Comrades!
Just to chime in on this whole business of how much guidance and consistency we need in terms of resistances and what ability numbers mean, as has been said, there is a pretty fundamental divergence here.
The key point is that both groups are absolutely right. For them. Whichever approach you adopt, so long and you all accept and enjoy the underlying philosophy, that's great.
The challenge, then, is to ensure that HQ can speak to both constituencies. The trouble is that as soon as one starts to nail the game down too finely, it starts to creak. Sure you can give general guidelines as to what ability ratings mean for characters -- I developed this a little from HQ in the Hero's Book and further still for Mythic Russia (I'll paste it into a subsequent message; apologies if the formatting gets chewed up).
Ultimately, though, any Narrator who needs to come up with a resistance should (a) decide if it really needs a number and if so (b) make one up. Sample resistances are fine, but in the final analysis people care more about compelling stories and fun play, so GMs ought not to worry too much about those numbers. Don't know what the right resistance is to out-stomp an intelligent bear in a cossack-dancing contest? That's OK -- no one else does. Just decide if you want it to be a hard or easy challenge. Don't know the resistance to jump on top of Baba Yaga's chicken-legged hut? Nor do we, but we want to see what you have in mind when you get up there, so we'll set something demanding but achievable. Ultimately, this is really an extension of the whole 'Yes, But...' philosophy.
In this context, I think the original HQ book got the approach broadly right: a sense of what ability numbers mean and sample resistances, beasts and NPCs to allow one to calibrate resistances.
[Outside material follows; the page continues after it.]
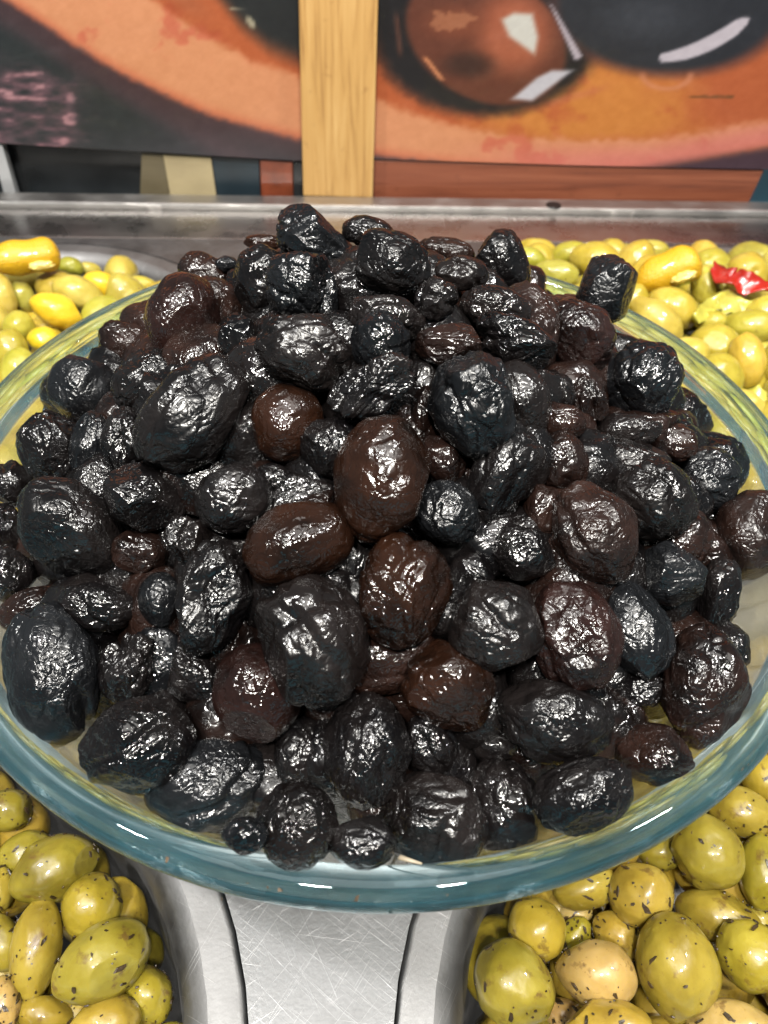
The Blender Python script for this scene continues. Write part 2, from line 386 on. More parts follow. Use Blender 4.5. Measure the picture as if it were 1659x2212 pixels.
# ------------------------------------------------------------------ things behind the counter
def fbm2(x, y, s, oct=4, seed=0):
    r = np.random.default_rng(seed); out = np.zeros_like(x); amp = 1.0; tot = 0
    for o in range(oct):
        g = r.random((64, 64)); X, Y = x * s, y * s
        xi, yi = np.floor(X).astype(int), np.floor(Y).astype(int); fx, fy = X - xi, Y - yi
        fx, fy = fx * fx * (3 - 2 * fx), fy * fy * (3 - 2 * fy)
        a, b_, c_, d_ = g[xi % 64, yi % 64], g[(xi + 1) % 64, yi % 64], g[xi % 64, (yi + 1) % 64], g[(xi + 1) % 64, (yi + 1) % 64]
        out += amp * ((a * (1 - fx) + b_ * fx) * (1 - fy) + (c_ * (1 - fx) + d_ * fx) * fy); tot += amp; amp *= 0.5; s *= 2.03
    return out / tot
def poster_print(X, Y):
    """flat print: olives in a terracotta dish; X, Y in picture units"""
    def S(a, b, v): t_ = np.clip((v - a) / (b - a), 0, 1); return t_ * t_ * (3 - 2 * t_)
    n1 = fbm2(X + 900, Y + 900, 1 / 60.0, 5, 1) - 0.5; n2 = fbm2(X + 900, Y + 900, 1 / 14.0, 4, 2) - 0.5; n3 = fbm2(X + 900, (Y + 900) * 2.6, 1 / 34.0, 4, 3)
    col = np.zeros(X.shape + (3,))
    def put(rgb, m): 
        m = np.clip(m, 0, 1)[..., None]; col[...] = col * (1 - m) + np.array(rgb, float) * m
    put((66, 64, 70), np.ones_like(X))
    put((48, 54, 56), S(-40, 120, 260 - np.hypot((X - 60) * .55, Y - 150)))
    put((92, 72, 78), S(60, 0, np.abs(Y - (20 + .62 * X)) ) * .8)
    # pale woven cloth at the lower left
    w = S(-30, 40, 120 - np.hypot((X - 40) * .75, (Y - 262)) + n1 * 80)
    put((138, 100, 110), w * np.clip(n3 * 1.9 - .35, 0, 1)); put((200, 150, 155), w * S(.60, .80, n3))
    # dish rim, left of the post
    lx = [-900, -60, 50, 150, 250, 350, 450, 550, 650, 750, 850, 1000, 1250, 1400, 1659, 1900]
    low = np.interp(X, lx, [-640, -45, 20, 88, 150, 200, 245, 275, 300, 322, 338, 356, 372, 368, 318, 250])
    upx = [-900, 60, 330, 440, 540, 650, 740, 830, 900, 1000, 1120, 1280, 1450, 1659, 1900]
    up = np.interp(X, upx, [-900, -190, 0, 72, 128, 165, 196, 220, 250, 275, 292, 300, 296, 262, 200])
    put((84, 58, 62), S(85, 0, Y - low) )
    put((226, 122, 84), S(14, -10, Y - low + n2 * 14))
    put((236, 168, 118), S(14, -30, Y - low) * S(-70, 10, (low - up) * .5 - np.abs(Y - (low + up) / 2) * 1.0 + n1 * 60) * .85)
    put((214, 92, 66), S(.12, .3, n1 + n2 * .35) * S(0, -25, Y - low) * .55)
    put((232, 130, 124), S(55, 0, np.abs(Y - low + 22)) * S(0, -8, Y - low) * .7 * S(900, 1350, X))
    # inside of the dish
    inn = S(12, -14, Y - up + n2 * 18)
    put((206, 108, 58), inn)
    put((228, 148, 66), inn * S(-60, 60, 120 - np.hypot((X - 1270) * .55, Y - 245) + n1 * 90) * .9)
    put((196, 84, 52), inn * S(.1, .28, n1) * .5)
    put((44, 46, 48), S(30, -40, Y - np.interp(X, [300, 470, 520, 580, 650, 760, 830], [-60, -10, 55, 105, 135, 120, 80])) * S(440, 480, X) * S(1000, 800, X))
    put((190, 110, 70), S(60, 0, np.abs(X - 400 - Y * .9)) * S(60, 0, Y) * .6)
    put((196, 188, 160), S(3, 0, np.abs(Y - 18)) * S(22, 16, np.abs(X - 515)) * .8)
    put((196, 188, 160), S(9, 3, np.hypot((X - 540) * .8 - (Y - 45) * .35, (Y - 48) * .45)) * .9)
    # olive shadow
    put((36, 32, 36), inn * S(26, -14, np.hypot((X - 1050) / 235, (Y - 70) / 172) * 170 - 170 + n2 * 10) )
    put((128, 78, 60), S(10, 0, np.abs(X - 858 - (Y - 50) * .1)) * S(60, 30, np.abs(Y - 75)) * .7)
    # second, dark olive
    e2 = np.hypot((X - 1445) / 235, (Y - 10) / 140)
    put((96, 62, 60), S(1.22, 1.02, e2) * .8)
    put((50, 51, 60), S(1.08, .95, e2)); put((82, 86, 96), S(.8, .1, np.hypot((X - 1400) / 200, (Y - 40) / 90)) * .5 * S(1.08, .95, e2))
    # brown olive
    ca, sa = math.cos(.5), math.sin(.5); u = (X - 1050) * ca + (Y - 80) * sa; v = -(X - 1050) * sa + (Y - 80) * ca
    e1 = np.hypot(u / 185, v / 138)
    put((120, 66, 48), S(1.05, .93, e1))
    put((186, 104, 72), S(.95, .35, np.hypot((X - 1110) / 120, (Y - 70) / 130)) * S(1.0, .93, e1))
    put((150, 80, 54), S(.9, .2, np.hypot((X - 985) / 110, (Y - 50) / 60)) * S(1.0, .93, e1) * .8)
    put((70, 42, 38), S(.9, .2, np.hypot((X - 1010) / 90, (Y - 140) / 46)) * S(1.0, .93, e1) * .85)
    put((206, 140, 100), S(.75, .5, n1 * 0 + np.hypot((X - 975) / 60, (Y - 48) / 26) + n2 * 2.2) * .6)
    put((220, 146, 100), S(6, 2, np.abs((X - 934) * .8 - (Y - 145) * .62)) * S(30, 20, np.abs(Y - 148)))
    # glints of the studio lamps, printed
    poly = lambda pts: pts
    def wedge(pts, soft):
        m_ = np.full(X.shape, 1e9)
        for (x0, y0), (x1, y1) in zip(pts, pts[1:] + pts[:1]):
            L_ = math.hypot(x1 - x0, y1 - y0); m_ = np.minimum(m_, ((x1 - x0) * (Y - y0) - (y1 - y0) * (X - x0)) / L_)
        return S(-soft, soft, m_)
    put((214, 212, 204), wedge([(1084, 42), (1110, 28), (1150, 30), (1162, 80), (1155, 118), (1100, 78)], 7))
    put((206, 204, 212), wedge([(1105, 214), (1160, 168), (1192, 152), (1238, 152), (1190, 188), (1150, 218)], 6))
    put((190, 180, 190), wedge([(1186, 5), (1198, 20), (1258, 122), (1243, 132)], 3))
    cy_ = np.interp(X, [1426, 1450, 1480, 1510, 1540, 1565, 1590, 1605, 1618], [126, 122, 115, 104, 90, 76, 60, 50, 42])
    hw = np.interp(X, [1424, 1428, 1480, 1540, 1590, 1608, 1622], [0, 9, 14, 17, 17, 11, 0])
    put((204, 196, 206), S(4, -3, np.abs(Y - cy_) - hw) * S(1422, 1428, X) * S(1624, 1614, X))
    # ring of pale reflection
    put((226, 150, 112), S(8, 0, np.abs(np.hypot((X - 1440) * .62, Y - 160) - 32)) * S(150, 165, Y) * .7)
    put((110, 78, 38), S(4, 1, np.abs(Y - 209 - n2 * 5)) * S(50, 46, np.abs(X - 1537)) * .8)
    put((214, 120, 90), S(14, 0, np.abs(Y - np.interp(X, [1180, 1290, 1330], [225, 195, 180]))) * S(1170, 1200, X) * S(1330, 1280, X) * .4)
    put((84, 56, 70), S(-16, 22, Y - np.interp(X, [1300, 1450, 1659, 1900], [380, 352, 322, 250])))
    col += (n2 * 13 + (rng.random(X.shape) - .5) * 5)[..., None]
    return np.clip(col, 0, 255) / 255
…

What I think is needed in hindsight is a more explicit statement about -- pompous though it is to put it in these terms -- the philosophy of the numbers, that they should not be treated the same as objective attributes. (Although there is I would agree scope for a wider range of resistances, including Running a Mile.) What people then choose to do with the numbers is then their own choice, driven by their and their players' own notions as to what makes for fun, dramatic play.